Ok, my cousins' families are split in two- there are, i think ,9 brothers/sisters, and they're socially dicided deliberately. They won't talk to each other, and toi makes things worse, when their mom died, her gravestone mentioned everyone except two daughters, just because the daughter who paid for the entire funeral didn't like them( the wife of one of the sons was put in,to replace the 2 mentioned sisters.) Now, i know that this feud does not concern me, but yet my family is still affected. They seem to like to shun others whether it comes to how much money is in that person's bank to sexuality (in which i come in), and they talk amongst each other about so many people, they're pretty much causing trouble. The men involved are traditional, macho men, while some women are borderline conservative-viewed. I'm scared as to what to do. so my question is: what do i do?
Not a thing. Do your best to treat everybody as an individual, rather than worrying about what "side" they're on. When you hear gossip about anybody in your family, recognize it for what it is, and don't participate. If you're called to task for "choosing sides" (that is, talking to somebody on "the other side"), tell them the truth - that all these feuds and whatnot don't concern you, and you're trying to maintain a decent relationship with everybody. Lex
i agree with lex. i know it may be hard but sometimes the best thing to do is to try and stay out of it. my brothers dont get along for reasons idk and both say some unpleasant things to each other and behind each others backs and yes, its really hard to stay out of it (of course i am no angel and might join in on occasions). however, i do try as hard as i can to stay neutral and out of any arguments they may have. so basically, stay out of it if you can and if you are dragged into it, dont 'choose a side', stay neutral and get out of it as soon as you can. sometimes one of the best ways to stay out of a feud is to walk out of the room. idk if i am any good at giving advice, but i do hope this helps.
I'm with lex and awsome. Don't whatever you do let yourself be dragged into 'sides', of course this is not easy but there is no solution to this sort of situation, it is mean and stupid. How unkind can you get not putting someone's name on a headstone! Faced with this sort of stupid hurtfulness you can do nothing.
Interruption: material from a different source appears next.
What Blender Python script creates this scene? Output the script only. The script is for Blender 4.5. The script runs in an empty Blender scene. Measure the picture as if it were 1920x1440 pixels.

You can't choose your family, you just have to put up with them, you don't even have to like them just try to get on as best as you can. Sorry I can't really be of much help but I do feel for you torn between family members.
You're only 15, and therefore still living on your parents financial support, so I suggest waiting until you've moved out into uni or whatever before telling them. That also helps for parents who think it it may just be a "phase" since you're older.